> [GIVEN PROBLEM]: The answer is a single number: how many lines hold the string "that".

— Begin SUPPLIED MATERIAL —

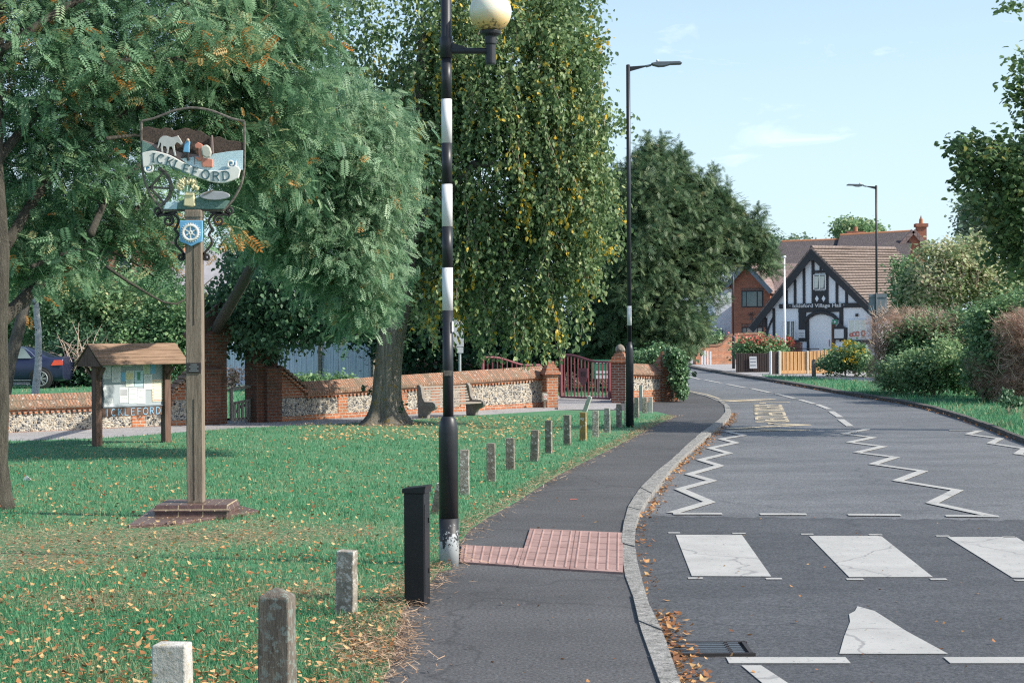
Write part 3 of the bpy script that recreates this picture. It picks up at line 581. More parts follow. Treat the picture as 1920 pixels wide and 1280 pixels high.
# ================================================================== GRASS
def blades(name, poly, n, zlim, pxr, seed, hmin, hmax, z=.012, bare=None, mat='grass_blade', dry=.045):
    rng = np.random.default_rng(seed); u = rng.random(n); Z = 1 / ((1 / zlim[0]) * (1 - u) + (1 / zlim[1]) * u)
    X = (rng.uniform(pxr[0], pxr[1], n) - 960) / F * Z; P = np.stack([X, Z], 1); k = in_poly(P, poly); P = P[k]; n = len(P)
    dens = np.ones(n); dryv = np.zeros(n)
    nzv = np.sin(P[:, 0] * 1.7 + 2 * np.sin(P[:, 1] * .6)) * np.sin(P[:, 1] * 1.1 + 1.5 * np.sin(P[:, 0] * .9)) + .6 * np.sin(P[:, 0] * 4.1 + P[:, 1] * 2.7)
    dens -= .25 * (nzv > .55)
    nz2 = np.sin(P[:, 0] * .7 + 1.2 * np.sin(P[:, 1] * .35 + 2)) * np.sin(P[:, 1] * .55 + 1); dryv += .18 * np.clip(nzv, 0, 1) + .16 * np.clip(nz2, 0, 1) ** 1.5
    for (cx, cy, rx, ry, s_) in (bare or []):
        c = gp(cx, cy); e1 = gp(cx + rx, cy); e2 = gp(cx, cy - ry); ax = abs(e1.x - c.x); ay = abs(e2.y - c.y)
        q = np.exp(-(((P[:, 0] - c.x) / ax) ** 2 + ((P[:, 1] - c.y) / ay) ** 2)); dens -= s_ * q * .85; dryv += .8 * s_ * q
    k = rng.random(n) < dens; P = P[k]; dryv = dryv[k]; n = len(P)
    h = rng.uniform(hmin, hmax, n) * (.75 + .5 * np.sin(P[:, 0] * 3 + P[:, 1] * 2) ** 2) * (1 - .5 * np.clip(dryv, 0, 1)); w = np.maximum(.0035, P[:, 1] * .00028)
    tv = [(0, -.5, 0), (0, .5, 0), (.22, .38, .55), (.22, -.38, .55), (.55, 0, 1)]; tf = [(0, 1, 2, 3), (3, 2, 4)]
    rot = eul(rng.random(n) * 2 * np.pi, rng.normal(size=n) * .25, rng.normal(size=n) * .2)
    tvn = np.array(tv); pos = np.stack([P[:, 0], P[:, 1], np.full(n, z)], 1)
    rnd = rng.random(n) * .86; isd = rng.random(n) < (dry + dryv); rnd = np.where(isd, .9 + .1 * rng.random(n), rnd)
    # scale anisotropically before rotation: fold scale into rotation matrix columns
    rot = rot * np.stack([h, w, h], -1)[:, None, :]
    return leaves_mesh(name, mat, tvn, tf, pos, rot, np.ones(n), rnd)
bare = [(330, 1008, 300, 24, .85), (100, 1025, 240, 40, .7), (560, 1120, 120, 22, .35), (200, 1130, 160, 20, .35), (640, 1000, 120, 12, .6), (720, 800, 130, 14, .9), (850, 800, 130, 12, .6), (250, 828, 70, 4, .9), (480, 985, 60, 8, .5), (60, 1060, 160, 18, .5), (420, 1010, 160, 14, .45), (1120, 815, 60, 8, .4)]
gpoly = xy(green)
tag(blades('grass', gpoly, 420000, (5.2, 34), (-120, 1330), 1, .022, .05, bare=bare), 'short green mown grass of the village green with dry patches', 'grass', kind='stuff')
tag(blades('grass', xy(lawn), 50000, (28, 62), (-40, 1300), 2, .04, .08, z=0), 'green grass behind the flint wall', 'grass', kind='stuff')
tag(blades('grass', xy(verge), 130000, (14, 64), (1400, 2080), 3, .05, .12, dry=.06), 'rough green grass on the verge along the far kerb', 'grass', kind='stuff')
# fallen leaves
def litter(name, P, seed, s0, s1, mat='fallen', z=.045, lo=0, hi=1):
    rng = np.random.default_rng(seed); n = len(P); pos = np.stack([P[:, 0], P[:, 1], z + rng.uniform(-.012, .012, n)], 1)
    tv = [(-.5, 0, .06), (-.1, .28, -.03), (.5, .05, .10), (.0, -.30, .0), (0, 0, -.03)]; tf = [(0, 4, 1), (4, 2, 1), (4, 3, 2), (0, 3, 4)]
    return leaves_mesh(name, mat, tv, tf, pos, eul(rng.random(n) * 6.28, rng.normal(size=n) * .35, rng.normal(size=n) * .35), rng.uniform(s0, s1, n), lo + (hi - lo) * rng.random(n) ** 1.25)
def pts_poly(seed, n, zlim, pxr, poly):
    rng = np.random.default_rng(seed); u = rng.random(n); Z = 1 / ((1 / zlim[0]) * (1 - u) + (1 / zlim[1]) * u)
    X = (rng.uniform(pxr[0], pxr[1], n) - 960) / F * Z; P = np.stack([X, Z], 1); return P[in_poly(P, poly)]
def along(seed, line, n, sig, off=0):
    rng = np.random.default_rng(seed); L_ = np.array([[p.x, p.y] for p in line]); seg = np.linalg.norm(np.diff(L_, axis=0), axis=1); cum = np.concatenate([[0], np.cumsum(seg)])
    d = rng.random(n) * cum[-1]; i = np.clip(np.searchsorted(cum, d) - 1, 0, len(seg) - 1); t = (d - cum[i]) / seg[i]; P = L_[i] + (L_[i + 1] - L_[i]) * t[:, None]
    nn = np.stack([-(L_[i + 1] - L_[i])[:, 1], (L_[i + 1] - L_[i])[:, 0]], 1) / seg[i][:, None]
    return P + nn * (off + rng.normal(size=n) * sig)[:, None]
Pl = pts_poly(11, 21000, (5.2, 33), (-60, 1300), gpoly)
tag(litter('fallen_leaves', Pl, 12, .012, .050), 'brown and yellow fallen leaves scattered over the green', 'leaves', kind='stuff')
cl = np.sin(Pl[:, 0] * 3.1 + 1.7 * np.sin(Pl[:, 1] * 1.3)) * np.sin(Pl[:, 1] * 2.3 + Pl[:, 0]) + .5 * np.sin(Pl[:, 0] * 9 + 3 * np.sin(Pl[:, 1] * 4)); Pl = Pl[np.random.default_rng(5).random(len(Pl)) < .22 + .9 * np.clip(cl, 0, 1)]
Pk = pts_poly(15, 1500, (26, 33), (560, 1050), gpoly)
tag(litter('fallen_leaves', Pk, 16, .035, .07, lo=.6, hi=.95), 'yellow leaves fallen under the weeping lime by the bench', 'leaves', kind='stuff')
Pg = np.concatenate([along(13, ko[4:17], 620, .05, .05), along(14, ko[16:20], 480, .06, .06), along(18, ko[4:12], 420, .05, .07)])
tag(litter('gutter_leaves', Pg, 14, .02, .06, z=-.03, lo=0, hi=.75), 'brown leaves gathered in the gutter against the near kerb', 'leaves', kind='stuff')
Pr = np.concatenate([along(19, [gp(a, b) for a, b in RK[4:13]], 500, .05, -.05)])
tag(litter('gutter_leaves', Pr, 20, .03, .06, z=-.02, lo=0, hi=.6), 'brown leaves along the far kerb below the verge', 'leaves', kind='stuff')
Pp = pts_poly(21, 420, (5.5, 40), (700, 2000), xy([p for p in pave[:len(ki)]] + gl[::-1])); Pq = pts_poly(22, 110, (5.5, 16), (1250, 1950), xy(road_poly))
tag(litter('fallen_leaves', Pp, 23, .012, .04, z=.012, lo=0, hi=.7), 'scattered dry leaves and crumbs lying on the near pavement', 'leaves', kind='stuff')
tag(litter('fallen_leaves', Pq, 24, .02, .045, z=-.035, lo=0, hi=.8), 'odd dry leaves on the dark road round the crossing', 'leaves', kind='stuff')
def straws(name, P, seed, z=.02, l0=.03, l1=.09):
    rng = np.random.default_rng(seed); n = len(P); pos = np.stack([P[:, 0], P[:, 1], np.full(n, z) + rng.random(n) * .02], 1)
    tv = [(-.5, -.035, 0), (.5, -.025, .05), (.5, .025, .05), (-.5, .035, 0)]
    return leaves_mesh(name, 'straw', tv, [(0, 1, 2, 3)], pos, eul(rng.random(n) * 6.28, rng.normal(size=n) * .2, rng.normal(size=n) * .3), rng.uniform(l0, l1, n), rng.random(n))
Ps = np.concatenate([along(31, gl[:10], 5200, .09, -.03), along(32, gl[9:], 5200, .10, -.07), along(33, [gp(738, 1160), gp(742, 1215), gp(735, 1250)], 1800, .12, -.12)])
rngp = np.random.default_rng(77); Pb = []
for (cx, cy, rx, ry, s_) in bare:
    n_ = int(rx * ry * 1.1); qx = cx + rngp.normal(size=n_) * rx * .62; qy = cy + rngp.normal(size=n_) * ry * .62
    Pb += [tuple(gp(a_, b_)[:2]) for a_, b_ in zip(qx, qy)]
Pb = np.array(Pb); Pb = Pb[in_poly(Pb, gpoly)]
tag(straws('dry_grass', Pb, 78, .014, .015, .05), 'thin dry worn patches of clippings on the green', 'dry grass', kind='stuff')
tag(straws('dry_grass_edge', Ps, 34), 'strip of dry clippings between the green and the pavement', 'dry grass', kind='stuff')
# ================================================================== WALLS
def wall_run(name, p0, p1, h0, h1, label, th=.30, cop=.22, piers=(), hc=.16, flint='flint', brick='brick_orange', base_h=.06):
    a = Vector((p0.x, p0.y, 0)); b = Vector((p1.x, p1.y, 0)); ln = (b - a).length; ang = math.atan2(b.y - a.y, b.x - a.x)
    root = thing(name, label, 'wall', a, ang)    # local x along the wall, front face towards -y
    hb0, hb1 = h0 - cop, h1 - cop
    f = lambda x: hb0 + (hb1 - hb0) * x / ln
    MB().xz([(0, -.05), (ln, -.05), (ln, hb1), (0, hb0)], 0, th).build('flint_panel', flint, root)
    mb = MB(); e = .012
    mb.xz([(0, -.04), (ln, -.04), (ln, base_h), (0, base_h)], -e, .05)
    mb.xz([(0, hb0 - .035), (ln, hb1 - .035), (ln, hb1 + .001), (0, hb0 + .001)], -.03, .05)
    x = .02
    while x < ln - .1:
        z = f(x) - .055; mb.box((x + .03, -.016, z), (.05, .035, .035)); x += .10
    for c, w in piers:
        if 0 < c < ln: mb.xz([(c - w / 2, base_h + .001), (c + w / 2, base_h + .001), (c + w / 2, f(c) - .036), (c - w / 2, f(c) - .036)], -e - .003, .05)
    mb.build('brickwork', brick, root)
    o = .07; pr = [(-o, 0), (-o, .045), (th * .5, cop), (th + o, .045), (th + o, 0)]; vs = []; n = len(pr)
    for X, H in ((0, hb0), (ln, hb1)): vs += [(X, y, H + z + .003) for y, z in pr]
    MB().add(vs, [tuple(range(n)), tuple(range(2 * n - 1, n - 1, -1))] + [(i + n, (i + 1) % n + n, (i + 1) % n, i) for i in range(n)]).build('coping', 'coping_tile', root)
    # loose tile edges so that the coping is not a clean line
    mb = MB(); rr = random.Random(5); x = 0
    while x < ln:
        H = f(x); sl = math.atan2(cop - .045, th * .5 + o)
        mb.box((x + .04, -o + .10 + rr.uniform(-.01, .02), H + .045 + .055), (.078, .24, .012), rx=sl + rr.uniform(-.04, .05)); x += .088
    mb.build('tiles', 'coping_tile', root)
    return root
A0, A1 = gp(-260, 824), gp(322, 798)
hA0, hA1 = hgt(20, 812, 740), hgt(322, 800, 732)
wall_run('flint_wall', A0, A1, hA0 * .98, hA1, 'low flint wall with tiled brick coping behind the notice board', piers=[(2.35, .26), (4.9, .26), (6.2, .22)], cop=.25, base_h=.012)
gA = gp(322, 798); gB = gp(386, 796)
def wall_ramp(p0, p1, h0, h1, label, flat=0.0):
    a = Vector((p0.x, p0.y, 0)); b = Vector((p1.x, p1.y, 0)); ln = (b - a).length; ang = math.atan2(b.y - a.y, b.x - a.x)
    root = thing('wall_ramp', label, 'wall', a, ang); th = .30; lo = min(h0, h1) - .19
    MB().xz([(0, -.05), (ln, -.05), (ln, lo), (0, lo)], 0.002, th).build('flint_panel', 'flint', root)
    MB().xz([(0, lo + .001), (ln, lo + .001), (ln, h1 - .05), (0, h0 - .05)], -.012, th + .01).build('brick_slope', 'brick', root)
    mb = MB(); mb.xz([(0, -.04), (ln, -.04), (ln, .09), (0, .09)], -.012, .05)
    n = 12
    for i in range(n):
        x = ln * (i + .5) / n; z = h0 + (h1 - h0) * (i + .5) / n - .10; mb.box((x, -.03, z), (.06, .05, .045))
    mb.build('brickwork', 'brick_orange', root)
    sl = math.atan2(h1 - h0, ln); mb = MB(); L_ = math.hypot(ln, h1 - h0); m = 14
    for i in range(m):
        t = (i + .5) / m; mb.box((ln * t, th * .5, h0 - .03 + (h1 - h0) * t + .02 * (i % 2)), (L_ / m * .95, th + .16, .05), ry=-sl)
    mb.build('coping', 'coping_tile', root, bevel=.006)
wall_ramp(gA, gB, hA1, hgt(386, 796, 672), 'brick wall ramp climbing to the gateway behind the oak post')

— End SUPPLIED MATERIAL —

> [REPLY TO THE TASK]: 2